start Records for this exercise

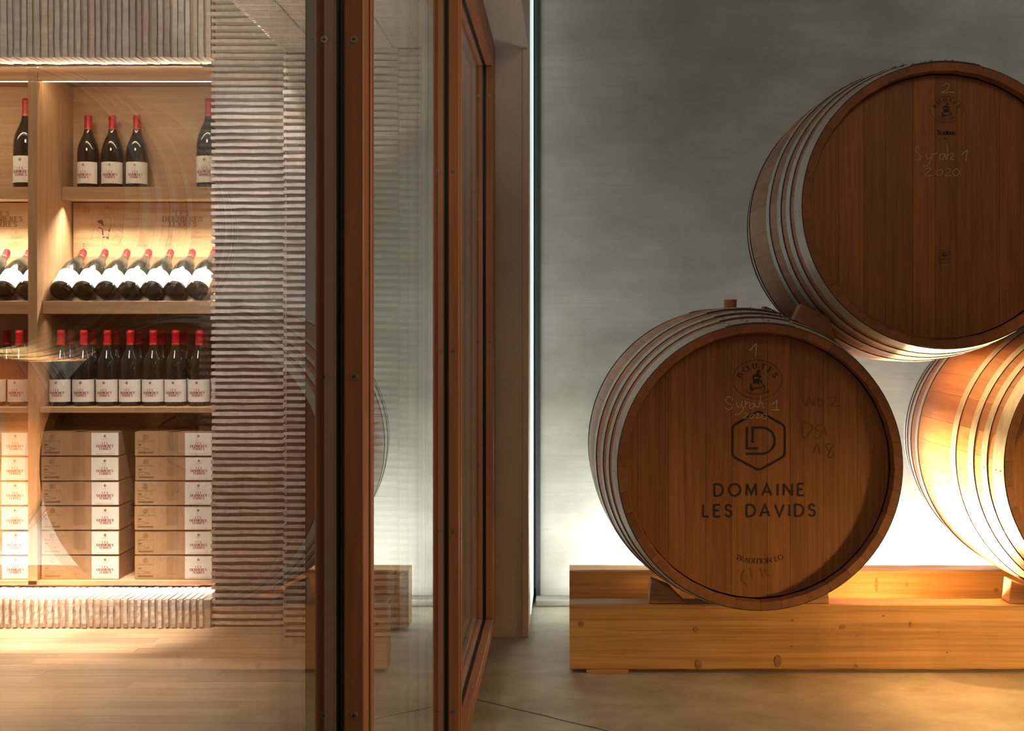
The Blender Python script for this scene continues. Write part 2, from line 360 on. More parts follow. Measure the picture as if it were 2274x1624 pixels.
def text(mb, s, x, z, h, serif=False, wt=.15, sp=.22, width=None, anchor='c', arcc=None, y=0, thin=.05):
    """strokes of s; x,z = anchor on the baseline; width fixes the total advance; arcc=(cx,cz,rx,rz,mid_angle,sign) bends it"""
    tot = sum(G[c][0] for c in s); gaps = len(s)-1
    kx = 1.0
    if width is not None:
        sp = (width/h-tot)/max(1, gaps)
        if sp < .1: kx = (width/h-.1*gaps)/tot if width/h-.1*gaps > 0 else .6; sp = .1
    W = (tot*kx+sp*gaps)*h
    px = x-(W/2 if anchor == 'c' else 0)
    sink = mb if callable(mb) else None
    for c in s:
        gw, st = G[c]; gw *= kx
        if sink: mb = sink(c)
        if arcc:
            cx, cz, rx, rz, mid, sg = arcc
            am = mid-sg*math.degrees(((px+gw*h/2)-x)/((rx+rz)/2))
            bx, bz = cx+rx*math.cos(R(am)), cz+rz*math.sin(R(am))
            # baseline direction = tangent
            tx, tz = sg*rx*math.sin(R(am)), -sg*rz*math.cos(R(am)); L = math.hypot(tx, tz); tx /= L; tz /= L
            def T(p, gw=gw, bx=bx, bz=bz, tx=tx, tz=tz):
                a, b = (p[0]*kx-gw/2)*h, p[1]*h; return (bx+tx*a-tz*b, bz+tz*a+tx*b)
        else:
            def T(p, px=px): return (px+p[0]*kx*h, z+p[1]*h)
        for q in st:
            fl = ''
            if isinstance(q[0], str): fl = q[0]; q = q[1:]
            if serif:
                ws = []
                for i in range(len(q)-1):
                    dx, dz = q[i+1][0]-q[i][0], q[i+1][1]-q[i][1]; L = math.hypot(dx, dz) or 1
                    t = abs(dz)/L
                    if .3 < t < .97 and dx*dz > 0 and len(q) < 6: t = .25      # thin up-strokes
                    ws.append(thin+(wt-thin)*t**1.3)
                vw = [ws[0]]+[(ws[i]+ws[i+1])/2 for i in range(len(ws)-1)]+[ws[-1]]
                if len(q) < 6:
                    for i in range(len(ws)): mb.ribbon([T(q[i]), T(q[i+1])], ws[i]*h, y)
                else: mb.ribbon([T(p) for p in q], [a*h for a in vw], y)
                if fl != 'n':
                    ends = [(q[-1], q[-2])]+([(q[0], q[1])] if fl != 'e' else [])
                    for p, o in ends:
                        if abs(p[1]-o[1]) > abs(p[0]-o[0])*.6: e = [(p[0]-wt*.95, p[1]), (p[0]+wt*.95, p[1])]
                        else: e = [(p[0], p[1]-.12), (p[0], p[1]+.12)]
                        mb.ribbon([T(e[0]), T(e[1])], max(thin, .06)*h, y)
            else: mb.ribbon([T(p) for p in q], wt*h, y)
        px += gw*h+sp*h
    return mb
def hexagon(cx, cz, r, flat=.98): return [(cx+r*math.sin(R(60*i))*flat, cz+r*math.cos(R(60*i))) for i in range(6)]
def rounded(poly, r, n=4):
    out = []; N = len(poly)
    for i in range(N):
        a, p, b = Vector(poly[i-1]), Vector(poly[i]), Vector(poly[(i+1) % N])
        s = p+(a-p).normalized()*r; e = p+(b-p).normalized()*r
        for k in range(n+1):
            t = k/n; out.append(tuple(s*(1-t)**2+p*2*t*(1-t)+e*t*t))
    return out
def ld_logo(mb, cx, cz, r, wd, y=0):
    """hexagon with the L and D monogram; r = centre to tip"""
    k = r/66.0
    q = lambda u, v: (cx+(u-1686)*k, cz-(v-979)*k)
    mb.ribbon(rounded([q(1686,913),q(1744,946),q(1744,1013),q(1686,1045),q(1627,1013),q(1627,946)], 9*k), wd, y, True)
    mb.ribbon([q(1659.3,948),q(1659.3,996),q(1684,996)], wd, y)
    mb.ribbon([q(1672.5,984),q(1672.5,950),q(1692,950)]+[q(1692+29.5*math.cos(R(a)), 979-29.2*math.sin(R(a))) for a in range(85,-91,-12)]+[q(1692,1008),q(1657.5,1008)], wd, y)

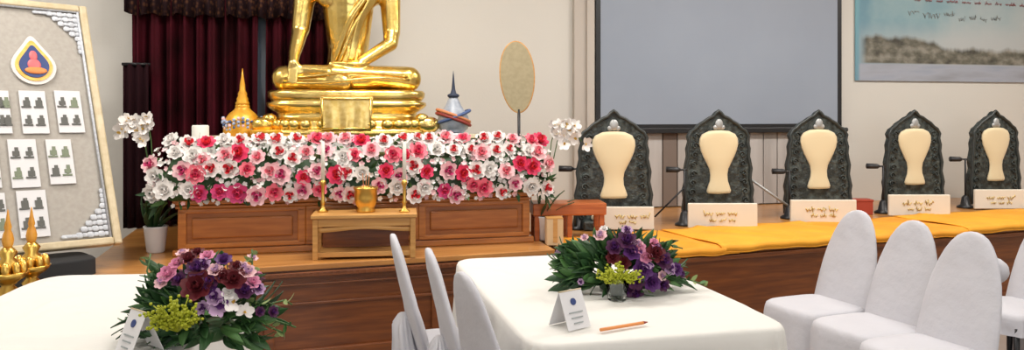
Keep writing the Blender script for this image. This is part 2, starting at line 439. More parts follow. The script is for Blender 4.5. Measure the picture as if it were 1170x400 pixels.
m.build('lotus_petals', 'gold', g)
for s_ in (-1, 1):
    m = MB(); m.ell((s_ * .575, -.27, .085), (.085, .06, .062)); m.ell((s_ * .53, -.27, .13), (.05, .05, .04)); m.build('corner_lobe', 'gold', g)
m = MB()
m.grid(lambda u, v: (-.175 + .35 * u + (.015 * (v - .5)) * (1 if u > .5 else -1), -.345 - .022 * (1 - v) + .006 * sin(u * 22) * (1 - v), .05 + .235 * v), 28, 10)
m.build('hanging_cloth', 'rimg', g, solid=.012)
m = MB()
for x in (-.165, .165): m.tube([(x, -.375, .06), (x, -.362, .28)], .008, 6)
for z in (.062, .27): m.tube([(-.165, -.378 + z * .05, z), (.165, -.378 + z * .05, z)], .008, 6)
m.build('cloth_border', 'gold', g)

# ------------------------------------------------------------------ petals and leaves
def petal(mb, L, W, cup, tilt, ang, base=0.0, mi=0, ruff=.0):
    mb.m = mi
    A = Matrix.Rotation(ang, 4, 'Z') @ Matrix.Translation((base, 0, 0)) @ Matrix.Rotation(-tilt, 4, 'Y')
    vs = []; nu, nv = 3, 4
    for i in range(nv + 1):
        t = i / nv; w = W * sin(PI * (.12 + .78 * t)) ** .8
        for j in range(nu + 1):
            s_ = j / nu * 2 - 1
            vs.append(A @ Vector((L * t, w * s_, cup * (t * t) * L + cup * .6 * s_ * s_ * W + ruff * sin(3 * s_ + 5 * t))))
    fs = [(i * (nu + 1) + j, i * (nu + 1) + j + 1, (i + 1) * (nu + 1) + j + 1, (i + 1) * (nu + 1) + j) for i in range(nv) for j in range(nu)]
    mb.add(vs, fs)
def rose_mesh(name, outer, inner, heart=None):
    mb = MB()
    for k in range(7): petal(mb, 1.0, .42, .12, R(12), 2 * PI * k / 7, .04, 0, .03)
    for k in range(6): petal(mb, .74, .36, .3, R(34), 2 * PI * (k + .5) / 6, .04, 0 if k % 2 else 1, .03)
    for k in range(5): petal(mb, .58, .30, .5, R(56), 2 * PI * (k + .3) / 5, .04, 1)
    for k in range(4): petal(mb, .46, .22, .2, R(78), 2 * PI * k / 4, .05, 1)
    mb.m = 2; mb.ell((0, 0, .22), (.14, .14, .2), n=8, m=6)
    return mb.mesh(name, [outer, inner, heart or inner])
def orchid_mesh(name, pet, lip):
    mb = MB()
    for a in (90, 210, 330): petal(mb, .95, .30, .1, R(8), R(a), .05, 0)
    for a in (20, 160): petal(mb, 1.0, .48, .15, R(14), R(a), .05, 0, .03)
    petal(mb, .5, .2, .5, R(40), R(270), .02, 1); mb.m = 1; mb.ell((0, 0, .12), (.1, .1, .12), n=8, m=5)
    return mb.mesh(name, [pet, lip])
def leaf_to(mb, L, W, bend=.3, mi=0):       # leaf along +X
    mb.m = mi; nv = 6; vs = []
    for i in range(nv + 1):
        t = i / nv; w = W * (sin(PI * min(1, .06 + .94 * t)) ** .7) * (1 - .25 * t)
        for s_ in (-1, 0, 1): vs.append((L * t, w * s_, -bend * L * t * t + (.12 * W if s_ else 0)))
    mb.add(vs, [(i * 3 + j, i * 3 + j + 1, (i + 1) * 3 + j + 1, (i + 1) * 3 + j) for i in range(nv) for j in range(2)])
def aim(p, d, s=1.0, spin=0.0):
    d = Vector(d).normalized()
    q = Vector((0, 0, 1)).rotation_difference(d)
    return Matrix.Translation(p) @ q.to_matrix().to_4x4() @ Matrix.Rotation(spin, 4, 'Z') @ Matrix.Scale(s, 4)
def aimx(p, d, spin=0.0):
    d = Vector(d).normalized(); q = Vector((1, 0, 0)).rotation_difference(d)
    return Matrix.Translation(p) @ q.to_matrix().to_4x4() @ Matrix.Rotation(spin, 4, 'X')
ROSES = {k: rose_mesh(k, *v) for k, v in dict(
    deep_pink_rose=('pinkm', 'pinkd'), red_centred_rose=('whitep', 'pinkr', 'pinkd'), pale_pink_rose=('pinkl', 'pinkm'),
    white_rose=('whitep', 'whitep'), red_rose=('pinkd', 'pinkr'), pink_rimmed_rose=('pinkl', 'magenta'), magenta_rose=('magenta', 'pinkd'),
    dark_red_rose=('darkred', 'darkred'), purple_flower=('purple', 'purple'), plum_flower=('plum', 'purple'), lilac_flower=('lilac', 'purple'),
    pink_carnation=('rosep', 'rosep'), soft_pink_flower=('pinkl', 'lilac')).items()}
ORCHW = orchid_mesh('orchid_blossom', 'whitep', 'cor'); ORCHP = orchid_mesh('purple_orchid', 'lilac', 'purple')
def nm(k):
    for w_ in ('rose', 'carnation', 'orchid', 'flower'):
        if w_ in k: return w_
    return 'blossom'
RL = dict(deep_pink_rose='deep pink rose', red_centred_rose='white rose with red centre', pale_pink_rose='pale pink rose', white_rose='white rose',
          red_rose='red rose', pink_rimmed_rose='pale rose with magenta centre', magenta_rose='magenta rose', dark_red_rose='dark red rose',
          purple_flower='purple flower', plum_flower='dark plum flower', lilac_flower='lilac flower', pink_carnation='pink carnation',
          soft_pink_flower='soft pink flower', white_orchid='white orchid', purple_orchid='purple orchid')
def flower(parent, key, p, d, s):
    me = ORCHW if key == 'white_orchid' else ORCHP if key == 'purple_orchid' else ROSES[key]
    o = inst(nm(key), me, parent, aim(p, d, s, random.uniform(0, 6.28))); o['label'] = RL[key]; return o

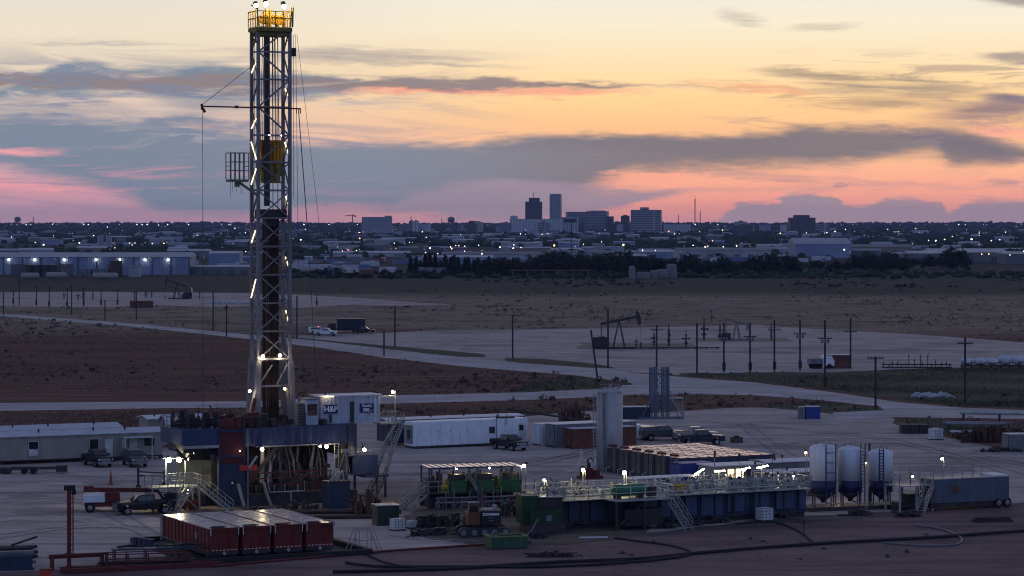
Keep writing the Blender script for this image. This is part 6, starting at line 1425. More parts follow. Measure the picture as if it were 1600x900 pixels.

end Records for this exercise

* [Task brief] All lines in the listing above from the line containing "were 1170x400 pixels." to the line containing "m.build('cloth_border', 'gold', g)", inclusive, should be retyped exactly; no other lines should appear.

* [Response to the exercise]
Keep writing the Blender script for this image. This is part 2, starting at line 439. More parts follow. The script is for Blender 4.5. Measure the picture as if it were 1170x400 pixels.
m.build('lotus_petals', 'gold', g)
for s_ in (-1, 1):
    m = MB(); m.ell((s_ * .575, -.27, .085), (.085, .06, .062)); m.ell((s_ * .53, -.27, .13), (.05, .05, .04)); m.build('corner_lobe', 'gold', g)
m = MB()
m.grid(lambda u, v: (-.175 + .35 * u + (.015 * (v - .5)) * (1 if u > .5 else -1), -.345 - .022 * (1 - v) + .006 * sin(u * 22) * (1 - v), .05 + .235 * v), 28, 10)
m.build('hanging_cloth', 'rimg', g, solid=.012)
m = MB()
for x in (-.165, .165): m.tube([(x, -.375, .06), (x, -.362, .28)], .008, 6)
for z in (.062, .27): m.tube([(-.165, -.378 + z * .05, z), (.165, -.378 + z * .05, z)], .008, 6)
m.build('cloth_border', 'gold', g)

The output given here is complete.